(Rows from a 3D scene dataset)
****************************************

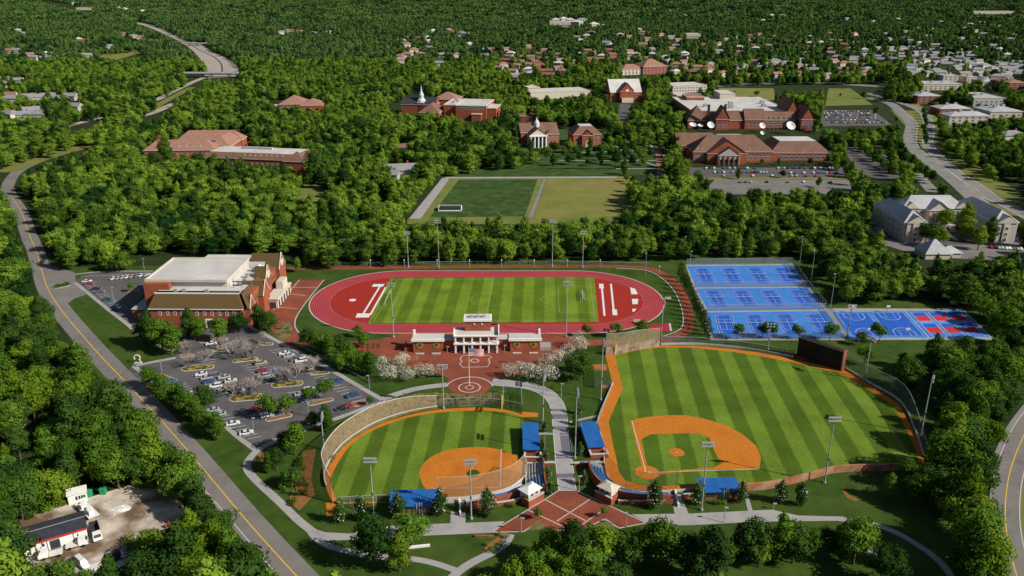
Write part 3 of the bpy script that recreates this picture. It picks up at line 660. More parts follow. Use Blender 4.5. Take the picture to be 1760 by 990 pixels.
    def dormers(s, n, y, z, x0, x1, w=1.3):
        for i in range(n):
            c = x0+(x1-x0)*(i+.5)/n
            d = MB().box(c-w/2, c+w/2, y, y+2, z, z+1.3); d.add([(c-w/2-.2, y-.2, z+1.3), (c+w/2+.2, y-.2, z+1.3), (c+w/2+.2, y+2, z+1.3), (c-w/2-.2, y+2, z+1.3), (c, y-.2, z+2), (c, y+2, z+2)], [(0, 1, 4), (1, 2, 5, 4), (3, 0, 4, 5)])
            dm = s.part('dormer', d, M['cream'])
            g = MB().box(c-.35, c+.35, y-.04, y+.02, z+.25, z+1.1).build('pane', M['glass'], dm)
def hvac(b, spots, z, s=1.6):
    for x, y in spots: b.part('rooftop_unit', MB().box(x, x+s*1.3, y, y+s, z, z+s*.8).box(x+.2, x+s*1.1, y+.2, y+s*.8, z+s*.8, z+s*.95), M['steel'])
# ---------------------------------------------------------------- gymnasium by the car park
g = Bld('sports_hall', 'large red brick sports hall with pale flat roof and olive skirt roofs by the lot', 'sports hall', (262,562), (420,563))
L = g.L
# long low front wing with a sloping olive skirt roof
g.part('wall', MB().box(0, L, 0, 9, -.5, 9.6), M['brick'])
sk = MB(); sk.add([(-.5, -.6, 9.6), (L+.5, -.6, 9.6), (L-3.2, 5.2, 15.0), (1.2, 5.2, 15.0), (-.5, 9, 9.6), (1.2, 9, 15.0), (L+.5, 9, 9.6), (L-3.2, 9, 15.0)], [(0, 1, 2, 3), (4, 0, 3, 5), (1, 6, 7, 2), (3, 2, 7, 5)])
g.part('skirt_roof', sk, M['olive']); g.part('eaves', MB().box(-.6, L+.6, -.75, .02, 9.2, 9.6).box(1.0, L-3, 5.0, 5.5, 14.95, 15.5), M['white'])
g.part('flat_roof', MB().box(1.2, L-3, 5.5, 14, 14.6, 15.0), M['flatroof'])
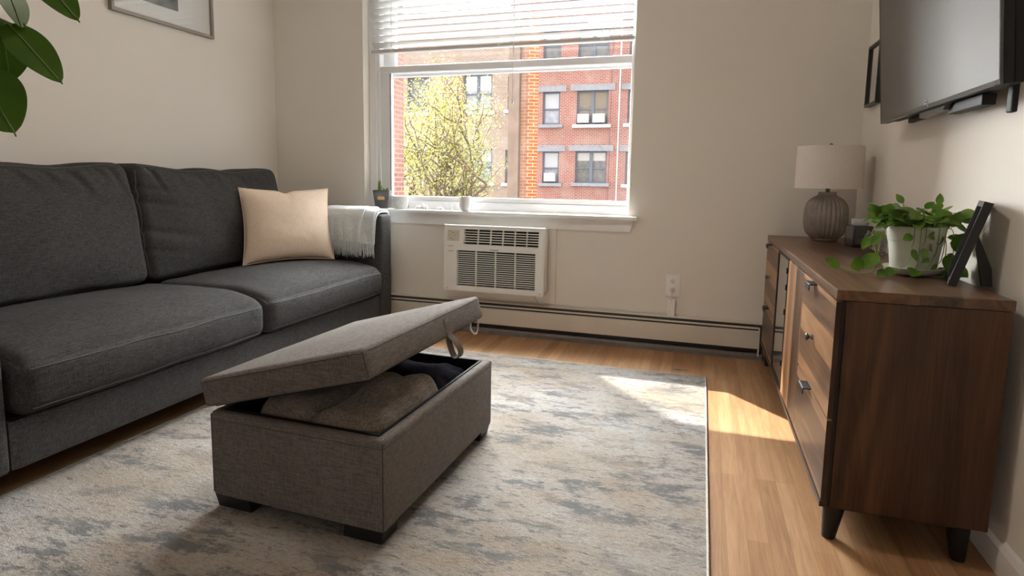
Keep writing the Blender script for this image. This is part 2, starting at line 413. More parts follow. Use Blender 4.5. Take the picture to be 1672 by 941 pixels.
def leaf(bm, base, tip, up, width, shape='heart', fold=.18, droop=.1, th=.0006, nu=10, nv=6):
    """a leaf blade from base to tip; up gives the way its face looks"""
    base, tip = Vector(base), Vector(tip); d = tip-base; L = d.length; d.normalize()
    s = d.cross(Vector(up)); s.normalize(); n = s.cross(d)
    def wd(t):
        if shape == 'heart': return (math.sin(PI*min(1, t**.62)))**.75*(1 if t < 1 else 0)
        if shape == 'oval': return max(0, math.sin(PI*t**.85))**.62*(1-.18*t)
        if shape == 'pointed': return max(0, math.sin(PI*t**.8))**.8
        return math.sin(PI*t)
    def f(a, b):
        t = a; q = (b*2-1)
        w = wd(t)*width/2
        if a >= .999: w = width*.012
        if a <= .001: w = width*.02
        back = -.14*L*abs(q)**1.5*max(0, 1-t*4) if shape == 'heart' else 0
        return base + d*(t*L+back) + s*(q*w) + n*(-fold*w*(1-abs(q))*1.0 + fold*w*.3 - droop*L*t*t)
    sheet(bm, f, nu, nv, th)

# ------------------------------------------------------------------ the room shell
bm = BM(); box(bm, XL-.2, XR+.2, YR, YB+.226, -.12, 0); obj('floor', bm, FLOOR, kind='structure')
bm = BM(); box(bm, XL-.2, XR+.2, YR, YB+.226, ZC, ZC+.12); obj('ceiling', bm, CEIL, kind='structure')
bm = BM(); box(bm, XL-.2, XL, YR, YB+.226, 0, ZC); obj('wall_left', bm, WALL, kind='structure')
bm = BM(); box(bm, XR, XR+.2, YR, YB+.226, 0, ZC); obj('wall_right', bm, WALL, kind='structure')
WX0, WX1, WZ0, WZ1 = -2.24, -.42, .775, 2.40
bm = BM()
box(bm, XL, WX0, YB, YB+.226, 0, ZC); box(bm, WX1, XR, YB, YB+.226, 0, ZC)
box(bm, WX0, WX1, YB, YB+.226, 0, WZ0); box(bm, WX0, WX1, YB, YB+.226, WZ1, ZC)
obj('wall_back', bm, WALL, kind='structure')
bm = BM(); prism(bm, [(XR, 0), (XR-.016, 0), (XR-.016, .070), (XR-.010, .086), (XR, .090)], 'y', YR, YB-.066)
obj('baseboard_right', bm, TRIM, kind='structure')
bm = BM(); prism(bm, [(XL, 0), (XL+.016, 0), (XL+.016, .070), (XL+.010, .086), (XL, .090)], 'y', YR, YB-.066)
obj('baseboard_left', bm, TRIM, kind='structure')
bm = BM()   # rear wall; unseen narrow opening added to let sky fill in
RX0, RX1, RZ1 = -1.35, -.83, 2.05
box(bm, XL-.2, RX0, YR-.15, YR, 0, ZC); box(bm, RX1, XR+.2, YR-.15, YR, 0, ZC); box(bm, RX0, RX1, YR-.15, YR, RZ1, ZC)
obj('wall_rear', bm, WALL, kind='structure')

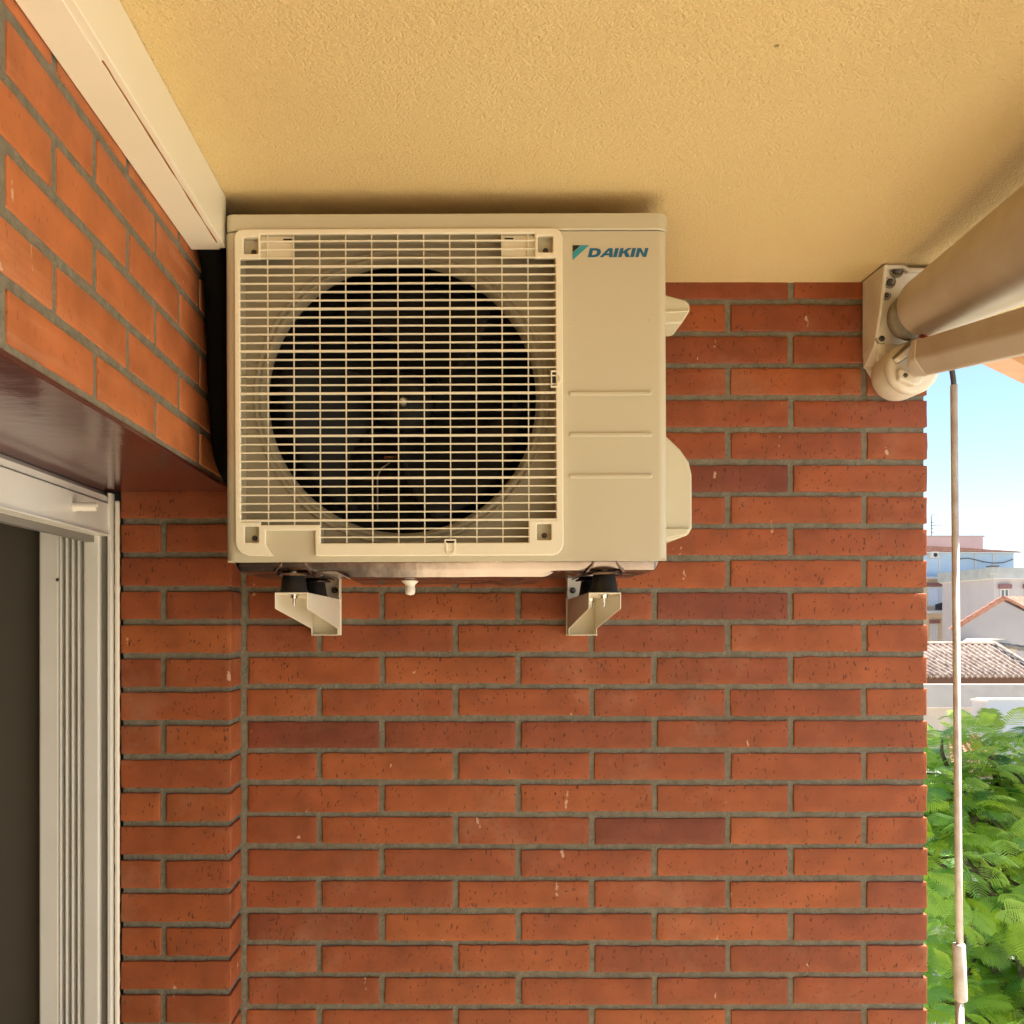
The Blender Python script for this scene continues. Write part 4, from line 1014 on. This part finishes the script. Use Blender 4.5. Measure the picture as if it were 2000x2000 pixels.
def frond(seed, length=0.42):
    r_ = random.Random(seed); V = []; Fc = []
    droop = r_.uniform(0.25, 0.6); npin = 14
    def sp(t): return Vector((length*t*(1-0.18*t), 0, 0.10*length*math.sin(t*2.2)-droop*length*t*t*0.8))
    for k in range(1, npin+1):
        t = k/(npin+1)*0.97+0.03; b = sp(t); pl = length*0.36*math.sin(math.pi*(0.22+0.70*t))+0.02
        for sy in (-1, 1):
            d0 = Vector((0.50, sy*0.86, -0.10-0.18*t)).normalized(); nl = 6
            tip_drop = r_.uniform(0.15, 0.3)
            ns = 4; wmax = 0.0085*(length/0.42); pr = Vector((-d0.y, d0.x, 0.25*sy)).normalized(); i0 = len(V)
            for j in range(ns+1):
                f = j/ns; c = b+d0*pl*f+Vector((0, 0, -tip_drop*pl*f*f)); ww = wmax*(0.35+0.65*math.sin(math.pi*min(1, f*0.85+0.12)))*(1 if j < ns else 0.15)
                V += [c-pr*ww, c+pr*ww]
            for j in range(ns): Fc.append((i0+2*j, i0+2*j+1, i0+2*j+3, i0+2*j+2))
    for k in range(8):
        a = sp(k/8); b = sp((k+1)/8); i0 = len(V); V += [a+Vector((0, 0.0018, 0)), a-Vector((0, 0.0018, 0)), b-Vector((0, 0.0018, 0)), b+Vector((0, 0.0018, 0))]; Fc.append((i0, i0+1, i0+2, i0+3))
    return np.array([tuple(v) for v in V]), np.array(Fc)
FR = [frond(k) for k in range(5)]

def tree(base, blobs, n_fr, seed, label, size=1.0, group=None):
    r_ = random.Random(seed)
    t = thing('tree', label, 'tree', base, group)
    VS = []; FS = []; TN = []; off = 0; tips = []
    wts = [b[3]**2 for b in blobs]
    for i in range(n_fr):
        b = r_.choices(blobs, wts)[0]
        while True:
            q = Vector((r_.gauss(0, 1), r_.gauss(0, 1), r_.gauss(0, 1)))
            if q.length > 0.1: break
        q.normalize(); q.z = q.z*0.9+0.1
        rad = b[3]*(0.55+0.45*r_.random()**0.5)
        rad *= 0.85+0.35*noise.noise(Vector((b[0], b[1], b[2]))+q*2.2)
        p = Vector(b[:3])+Vector((q.x*rad, q.y*rad, q.z*rad*0.75))
        yaw = math.atan2(q.y, q.x)+r_.gauss(0, 0.8); pit = -0.15+r_.gauss(0, 0.35)-0.4*q.z
        s_ = size*r_.uniform(0.75, 1.25)
        Mx = Matrix.Rotation(yaw, 3, 'Z') @ Matrix.Rotation(pit, 3, 'Y') @ Matrix.Rotation(r_.gauss(0, 0.4), 3, 'X')
        V, Fc = FR[r_.randrange(5)]
        VS.append(V @ (np.array(Mx).T)*s_+np.array(p)); FS.append(Fc+off); off += len(V)
        TN.append(np.full(len(Fc)*4, min(1, max(0, r_.gauss(0.5, 0.28)))))
        tips.append(p)
    V = np.concatenate(VS)-np.array(base); Fc = np.concatenate(FS); tn = np.concatenate(TN)
    me = bpy.data.meshes.new('crown'); me.vertices.add(len(V)); me.vertices.foreach_set('co', V.ravel().astype(np.float32))
    me.loops.add(len(Fc)*4); me.loops.foreach_set('vertex_index', Fc.ravel().astype(np.int32))
    me.polygons.add(len(Fc)); me.polygons.foreach_set('loop_start', np.arange(0, len(Fc)*4, 4, dtype=np.int32)); me.polygons.foreach_set('loop_total', np.full(len(Fc), 4, dtype=np.int32))
    me.update(); me.validate()
    at = me.attributes.new('tone', 'FLOAT_COLOR', 'CORNER'); cc = np.stack([tn, (tn*7.3+0.13) % 1.0*0.7, tn, np.ones_like(tn)], 1); at.data.foreach_set('color', cc.ravel().astype(np.float32))
    me.materials.append(LEAF); o = bpy.data.objects.new('crown', me); COL.objects.link(o); o.parent = t
    # trunk and limbs
    mb = MB(); bp_ = Vector(base); top = Vector(blobs[0][:3])
    fork = bp_.lerp(Vector((top.x, top.y, top.z-blobs[0][3]*0.9)), 0.92)
    mb.tube([bp_, bp_.lerp(fork, 0.35)+Vector((0.15, 0.1, 0)), bp_.lerp(fork, 0.7)+Vector((-0.1, 0.05, 0)), fork], [0.15, 0.12, 0.09, 0.06], 12)
    mb.build('trunk', BARK, t)
    mb = MB()
    for b in blobs:
        c = Vector(b[:3]); m1 = fork.lerp(c, 0.5)+Vector((r_.gauss(0, 0.15), r_.gauss(0, 0.15), 0.1)); mb.tube([fork, m1, c], [0.045, 0.03, 0.018], 8)
        for k in range(26):
            pp = r_.choice(tips)
            if (pp-c).length < b[3]*1.3:
                mb.tube([c.lerp(m1, r_.random()*0.6), c.lerp(pp, 0.55)+Vector((0, 0, 0.08)), pp], [0.022, 0.014, 0.006], 6)
    mb.build('limbs', BARK, t)
    return t
tree((4.6, 8.2, GROUND), [(4.35,7.6,-1.85,1.05),(3.6,7.3,-1.65,0.85),(5.0,7.8,-1.65,0.85),(4.1,7.4,-3.2,1.0),(5.2,8.0,-3.1,1.0),(4.4,8.4,-2.6,1.1),(3.55,7.9,-2.9,0.8),(5.6,8.6,-2.2,0.9),(3.9,7.4,-1.05,0.55),(3.45,7.3,-1.2,0.55),(3.75,7.6,-1.3,0.6),(4.7,7.7,-1.15,0.6)], 3700, 3,
     'bright green feathery leaved tree filling the lower right behind the rod', 0.60)
tree((8.2, 12.5, GROUND), [(8.0,12.2,-1.5,0.95),(7.4,12.0,-2.6,1.1),(8.9,12.8,-2.6,1.3)], 900, 5,
     'feathery tree further back, its branch tip showing at the right edge below the tiled roof', 1.15)
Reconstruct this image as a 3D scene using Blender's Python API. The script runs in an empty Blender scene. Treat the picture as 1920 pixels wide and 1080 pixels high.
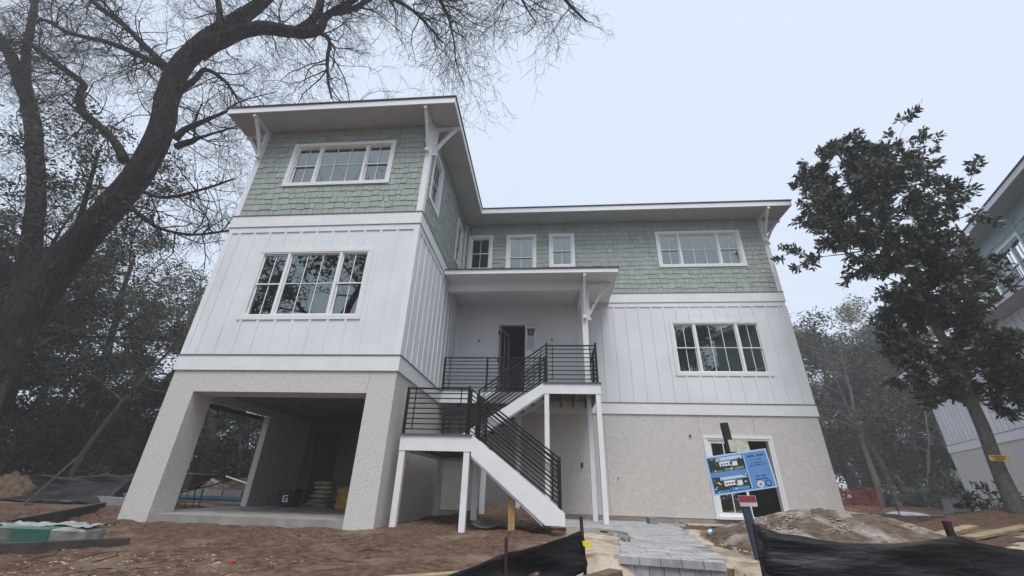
import bpy, math, random
import numpy as np
from mathutils import Vector, Matrix, noise

random.seed(7)
RNG = np.random.default_rng(11)
SC = bpy.context.scene
COL = SC.collection
R = math.radians

# ------------------------------------------------------------------ camera
F_PX = 767.23
CAM = np.array([3.049, -8.011, 0.595])
RT = np.array([0.99643, 0.08015, 0.02646])
UP = np.array([0.01153, -0.43983, 0.89801])
FW = np.array([-0.08361, 0.89450, 0.43918])
cam_data = bpy.data.cameras.new('camera')
cam = bpy.data.objects.new('camera', cam_data)
COL.objects.link(cam)
cam_data.sensor_width = 36.0
cam_data.sensor_fit = 'HORIZONTAL'
cam_data.lens = 36.0 * F_PX / 1920.0
cam_data.clip_start = 0.05
cam_data.clip_end = 1000
m = Matrix.Identity(4)
for i in range(3):
    m[i][0], m[i][1], m[i][2], m[i][3] = RT[i], UP[i], -FW[i], CAM[i]
cam.matrix_world = m
SC.camera = cam

# ------------------------------------------------------------------ sky, sun, exposure
world = bpy.data.worlds.new('World')
SC.world = world
world.use_nodes = True
wn, wl = world.node_tree.nodes, world.node_tree.links
wn.clear()
w_out = wn.new('ShaderNodeOutputWorld')
w_bg = wn.new('ShaderNodeBackground')
w_sky = wn.new('ShaderNodeTexSky')
w_sky.sky_type = 'NISHITA'
w_sky.sun_disc = False
SUN_EL, SUN_AZ = 62.0, 168.0         # azimuth measured clockwise from +Y
w_sky.sun_elevation = R(SUN_EL)
w_sky.sun_rotation = R(SUN_AZ)
w_sky.air_density = 1.0
w_sky.dust_density = 4.0
w_mix = wn.new('ShaderNodeMix')
w_mix.data_type = 'RGBA'
w_mix.inputs[0].default_value = 0.86    # an even overcast layer over the clear sky
wl.new(w_sky.outputs[0], w_mix.inputs[6])
w_mix.inputs[7].default_value = (4.55, 5.1, 5.95, 1)
wl.new(w_mix.outputs[2], w_bg.inputs[0])
w_bg.inputs[1].default_value = 0.10
wl.new(w_bg.outputs[0], w_out.inputs[0])

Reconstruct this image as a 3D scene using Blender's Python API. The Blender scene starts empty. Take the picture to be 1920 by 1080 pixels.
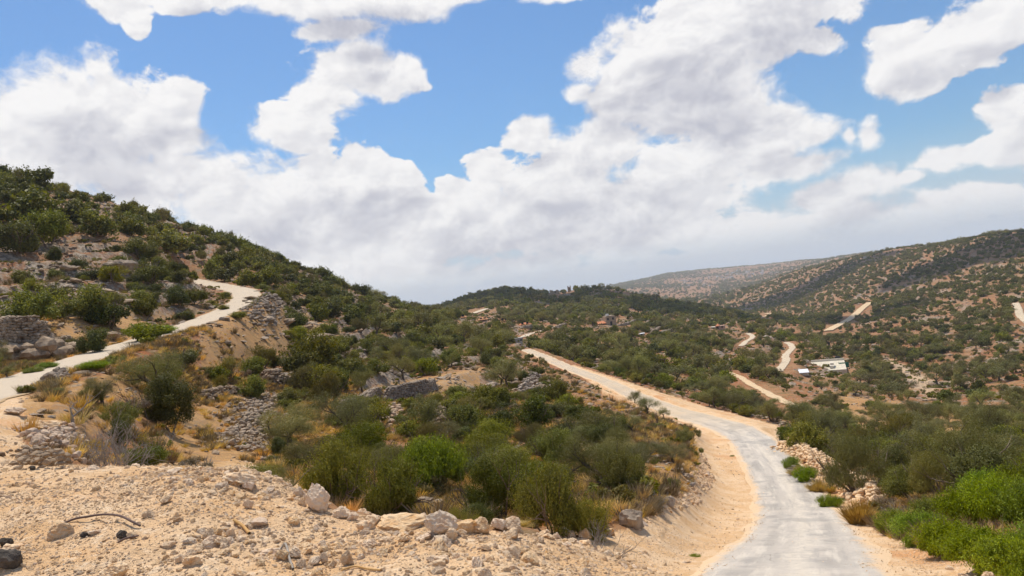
import bpy, bmesh, math, random
import numpy as np
from mathutils import Matrix, Vector

# ------------------------------------------------------------------ camera, light, exposure
scene = bpy.context.scene
COL = scene.collection
F = 1387.0                       # focal length in photo pixels (26 mm on 36 mm)
ROLL = math.radians(7.0)
PITCH = math.radians(0.57)
SUN_EL = math.radians(64)
SUN_AZ = math.radians(-28)       # from +Y towards +X ; negative = left of the view axis

fwd = np.array([0, math.cos(PITCH), math.sin(PITCH)])
up0 = np.array([0, -math.sin(PITCH), math.cos(PITCH)])
rt0 = np.array([1.0, 0, 0])
RT = math.cos(ROLL) * rt0 - math.sin(ROLL) * up0
UP = math.sin(ROLL) * rt0 + math.cos(ROLL) * up0
cam_d = bpy.data.cameras.new('camera')
cam_d.sensor_width = 36.0
cam_d.lens = 26.0
cam_d.clip_start = 0.1
cam_d.clip_end = 60000
cam = bpy.data.objects.new('camera', cam_d)
COL.objects.link(cam)
M = Matrix(((RT[0], UP[0], -fwd[0], 0), (RT[1], UP[1], -fwd[1], 0), (RT[2], UP[2], -fwd[2], 0), (0, 0, 0, 1)))
cam.matrix_world = M
scene.camera = cam
scene.view_settings.view_transform = 'Standard'
scene.view_settings.look = 'None'
scene.view_settings.exposure = 0.02
scene.view_settings.gamma = 1.0
scene.cycles.max_bounces = 6
scene.cycles.diffuse_bounces = 3
scene.cycles.transmission_bounces = 3
scene.cycles.transparent_max_bounces = 4
scene.cycles.volume_bounces = 2
scene.cycles.use_adaptive_sampling = True
scene.cycles.adaptive_threshold = 0.02
scene.cycles.adaptive_min_samples = 12
scene.cycles.caustics_reflective = False
scene.cycles.caustics_refractive = False

sun_d = bpy.data.lights.new('sun', 'SUN')
sun_d.energy = 4.3
sun_d.angle = math.radians(0.53)
sun_d.color = (1.0, 0.90, 0.76)
sun = bpy.data.objects.new('sun', sun_d)
COL.objects.link(sun)
SUNDIR = Vector((math.sin(SUN_AZ) * math.cos(SUN_EL), math.cos(SUN_AZ) * math.cos(SUN_EL), math.sin(SUN_EL)))
sun.rotation_euler = SUNDIR.to_track_quat('Z', 'Y').to_euler()
sun.location = (0, 0, 400)

def pix_dir(px, py):
    xc = (px - 960) / F; yc = (540 - py) / F
    return RT * xc + UP * yc + fwd
def pix_ang(px, py):
    v = pix_dir(px, py)
    return math.atan2(v[0], v[1]), v[2] / math.hypot(v[0], v[1])   # azimuth, tan(elevation)
def project(x, y, z):
    """world (arrays) -> photo pixels"""
    xc = x * RT[0] + y * RT[1] + z * RT[2]
    yc = x * UP[0] + y * UP[1] + z * UP[2]
    zc = x * fwd[0] + y * fwd[1] + z * fwd[2]
    zc = np.where(zc < 0.1, 0.1, zc)
    return 960 + F * xc / zc, 540 - F * yc / zc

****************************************

* _WORK REQUIRED_
Set down, without any change, only the lines from the line that holds "Keep writing the" through the line that holds "sheet(bm, f, nu, nv, th)", both lines included.

* _THE SOLUTION_
Keep writing the Blender script for this image. This is part 2, starting at line 413. More parts follow. Use Blender 4.5. Take the picture to be 1672 by 941 pixels.
def leaf(bm, base, tip, up, width, shape='heart', fold=.18, droop=.1, th=.0006, nu=10, nv=6):
    """a leaf blade from base to tip; up gives the way its face looks"""
    base, tip = Vector(base), Vector(tip); d = tip-base; L = d.length; d.normalize()
    s = d.cross(Vector(up)); s.normalize(); n = s.cross(d)
    def wd(t):
        if shape == 'heart': return (math.sin(PI*min(1, t**.62)))**.75*(1 if t < 1 else 0)
        if shape == 'oval': return max(0, math.sin(PI*t**.85))**.62*(1-.18*t)
        if shape == 'pointed': return max(0, math.sin(PI*t**.8))**.8
        return math.sin(PI*t)
    def f(a, b):
        t = a; q = (b*2-1)
        w = wd(t)*width/2
        if a >= .999: w = width*.012
        if a <= .001: w = width*.02
        back = -.14*L*abs(q)**1.5*max(0, 1-t*4) if shape == 'heart' else 0
        return base + d*(t*L+back) + s*(q*w) + n*(-fold*w*(1-abs(q))*1.0 + fold*w*.3 - droop*L*t*t)
    sheet(bm, f, nu, nv, th)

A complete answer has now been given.